Maybe much of this is natural–the transition years after college, the quest to find stable footing, the desire to be a saint, the longings to be fulfilled.  Yet some of this is perhaps the temptation of the evil one.  If he can make God’s will for me now seem to be unimportant or too little, then he is winning in a sense.  God could have a grand mission for me next year but His will for me is to be a teacher now.  If I focus on the future grandeur and fail to do my duty in the present moment, then I am effectively not doing God’s will out of a misappropriated desire to do His will in the future.  I need to learn patience without succumbing to passivity.  How will I know if God is asking me to step out in faith or if it is my own desire for the grand that will cause me to run contrary to the will of God.  I have this desire to be a saint and although I know there are many saints of the ordinary, I don’t want to be ordinary.  While I don’t want to stand out especially, I long for a great mission, something where all of my desires are fulfilled.  Maybe this is just my melancholic nature coming out and longing for the ideals that can only truly be found in Heaven.  All I know is that I long for a beautiful adventure that will be personally transforming and will transform others.  A little daisy wants to be a bouquet of roses.

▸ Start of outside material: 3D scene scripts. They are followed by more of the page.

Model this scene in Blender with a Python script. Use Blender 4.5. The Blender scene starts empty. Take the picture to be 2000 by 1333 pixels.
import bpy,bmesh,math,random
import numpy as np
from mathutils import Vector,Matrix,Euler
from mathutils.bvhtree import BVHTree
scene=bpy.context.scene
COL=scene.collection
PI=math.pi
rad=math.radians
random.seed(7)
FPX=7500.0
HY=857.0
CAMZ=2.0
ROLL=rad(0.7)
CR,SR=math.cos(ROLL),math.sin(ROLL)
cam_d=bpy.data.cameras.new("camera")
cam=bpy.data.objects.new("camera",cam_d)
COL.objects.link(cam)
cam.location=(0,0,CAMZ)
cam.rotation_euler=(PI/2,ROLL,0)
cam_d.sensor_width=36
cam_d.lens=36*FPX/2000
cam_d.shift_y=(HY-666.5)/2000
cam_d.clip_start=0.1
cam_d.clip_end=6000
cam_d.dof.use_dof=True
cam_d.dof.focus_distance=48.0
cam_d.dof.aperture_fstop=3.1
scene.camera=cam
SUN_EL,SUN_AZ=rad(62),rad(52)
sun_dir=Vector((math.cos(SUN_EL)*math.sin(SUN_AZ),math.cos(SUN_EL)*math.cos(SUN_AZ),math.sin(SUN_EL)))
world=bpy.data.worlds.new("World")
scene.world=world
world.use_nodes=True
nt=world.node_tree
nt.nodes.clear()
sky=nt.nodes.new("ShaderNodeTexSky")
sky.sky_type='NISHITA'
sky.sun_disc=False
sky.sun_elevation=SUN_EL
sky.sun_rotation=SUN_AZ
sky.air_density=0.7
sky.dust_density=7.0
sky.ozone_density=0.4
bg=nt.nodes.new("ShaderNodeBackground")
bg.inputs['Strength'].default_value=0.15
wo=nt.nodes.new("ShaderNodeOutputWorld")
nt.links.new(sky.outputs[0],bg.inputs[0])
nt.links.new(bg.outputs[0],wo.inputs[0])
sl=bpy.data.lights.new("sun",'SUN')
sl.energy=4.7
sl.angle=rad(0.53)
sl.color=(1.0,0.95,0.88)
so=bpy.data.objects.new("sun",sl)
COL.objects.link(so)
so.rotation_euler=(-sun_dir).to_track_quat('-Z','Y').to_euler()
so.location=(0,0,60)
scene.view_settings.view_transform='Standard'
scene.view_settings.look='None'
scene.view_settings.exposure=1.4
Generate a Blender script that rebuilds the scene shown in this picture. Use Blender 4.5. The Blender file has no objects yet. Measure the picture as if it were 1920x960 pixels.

What a different view of me my students would have if they read this blog.  I know they don’t think I’m perfect but I like to think I look generally put together and collected.  At times I wish I could tell them how ridiculous and confused I truly am.  The facade would be destroyed.  What does God want me to do now?  He has placed me here for a reason.  I forget that reason, though, in moments of frantic worry and a desire for my will to be done.  So, Lord, if Your desire is for me to be here now, please teach me how to do Your will in the present moment–and to love doing it.